Obama today unveiled proposals to impose new restrictions on firms deemed "too big to fail." The president said he planned to work with Congress to prevent banks from investing in or sponsoring hedge funds or private equity firms, or to engage in “proprietary" trading unrelated to serving bank customers. He also proposed new limits on the size of financial institutions, based on the market share of their liabilities, in addition to their share of deposits. The financial system is stronger today than it was a year ago, he said, but it’s still “operating under the exact same rules that led to its near collapse."

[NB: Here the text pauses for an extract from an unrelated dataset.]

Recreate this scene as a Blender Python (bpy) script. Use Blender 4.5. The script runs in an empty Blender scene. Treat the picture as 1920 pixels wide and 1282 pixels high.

All told, the proposals would force banks to decide if they want to be commercial entities, focused on consumer and business lending, or investment banks that engage in trading, underwriting stocks and other non-commercial activities. Banks were separated along those lines before the 1999 repeal of the Glass-Steagall Act, which allowed firms like Citigroup (C: 3.29*, -0.17, -4.91%) to grow into full financial supermarkets. And investment banks such as Goldman Sachs and Morgan Stanley (MS) converted to commercial banks in 2008 to take advantage of federal bailout programs and bolster their funding through deposits. But banks that take federally insured deposits would no longer be allowed to engage in proprietary trading, according to the proposals, effectively killing the corporate structure of many large banks today.
Of course, Obama's proposals face an uphill climb in Congress, especially in the Senate where Republicans are unlikely to support such a sweeping overhaul. And since they'll soon have 41 votes--once Massachusetts Republican Scott Brown is sworn in--they'll be able to block passage of major legislation.
Even if the proposals squeak through, some strategists say that splitting up the banks is unlikely to prevent another financial crisis. The causes of the crisis were loose monetary policy, low interest rates and the “moral hazard" of government-subsidies for real estate, says Peter Schiff, president of Euro Pacific Capital. Many of those policies are still in place, he points out, with interest rates near zero percent and the government guaranteeing home loans through Fannie Mae (FNM: 1.05*, -0.03, -2.77%) and Freddie Mac (FRE: 1.28*, -0.03, -2.29%). “Tinkering around the edges won’t do anything," he says. And while splitting up the banks may curb some speculation, it “won’t help prevent the next crisis."